For the second time in as many days, a major global media company released results which suggested little adverse, or material, impact from either the writers’ strike or a feared slow down in advertising spending related to the economy.

Disney’s CEO Tom Skaggs reported a “really strong ad market” during Disney’s earnings call Tuesday. Revenue at the Media Networks Division which houses ABC, ESPN and the other cable networks was $4.17b versus $3.79b for the same period a year ago. Operating profit at ABC climbed to $322m, a 30% gain. The rest of the cable networks had operating profits of $586m (up 27%).

Contrary to fears, the writers’ strike hasn’t had much teeth (so far). Just the opposite, in the short term it may even be helping financially.

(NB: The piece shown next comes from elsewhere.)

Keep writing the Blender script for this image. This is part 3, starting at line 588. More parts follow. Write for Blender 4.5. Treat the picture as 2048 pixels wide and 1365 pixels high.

Ratings at ABC were off 11% for prime time viewing in the 18-49 year old demographic as a result of fewer new programs but revenues for the network (and TV stations) was actually up about 6%. The strike is also helping reduce the cost overhead for developing new pilots and episodes. (If the strike continues long enough, its influence on audience draw will eventually have a negative impact).

In other related news, Disney announced they’d reached an agreement to extend Robert Iger’s contract as CEO for another 5 years. Under the new deal his contract will expire Jan 31, 2013 instead of Sept 30, 2010 as previously structured. CFO Tom Staggs signed a similar deal.

Disney also revealed a 3rd installment of Pixar’s popular Toy Story franchise will be released in 2010. 3D versions of the first two "Toy Story" films will be released next year.